The criminalisation of Nazi ideas and parties is, in the end, not only an ineffective way of fighting them but also an ideological defeat on the part of the democrats. It is the ‘easy solution’. And as is always the case, an ‘easy solution’ is never a real solution. 

What alternative do we have? We have the alternative, as a society, as neighbours, as citizens, to implement the principle of Zero Tolerance throughout the breadth and the width of our Land. 

I dream of a Greece in which, every time Golden Dawn thugs dare distribute their pamphlets, in some farmers’ market, at the motorway tolls, in schoolyards, thousands of Greeks gather to boo them, to challenge them. Without fear or passion. Determined peacefully to face down their violent tendencies and to shame them into submission.

I dream of a Parliament in which Zero Tolerance to the Nazi MPs is practised by all non-Nazi MPs, rightwing and leftwing, supporters of the government’s austerity package and its ardent opponents alike. Without any interest in playing strategeic games that allow the Nazis to divide us and therefore to rule in substantive ways.

Naturally, such a posture of Zero Tolerance for the Nazis requires hard work. It exposes us to danger, when we come face-to-face with lovers to brute force and naked violence. It demands of us that we become ‘inconvenienced’. 

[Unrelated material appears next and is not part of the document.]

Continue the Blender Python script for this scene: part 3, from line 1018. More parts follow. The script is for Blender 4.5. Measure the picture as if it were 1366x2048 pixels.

For these reasons, it is understandable that many prefer the ‘nationalisation’, the state solution, to the Nazi ‘problem’ – a legal ban of the Golden Dawn party. However, in this field of confict against genuine evil, there is no room for statist solutions. Humanity’s worst nightmare, Nazism that is, must be fought on the basis of private initiatives and spontaneous collective action by citizens who autonomously, but also cooperatively, choose to erect a Wall of Intolerance to the Nazis – without resorting to the ‘easy’ solution of asking the state to kill this particular serpent.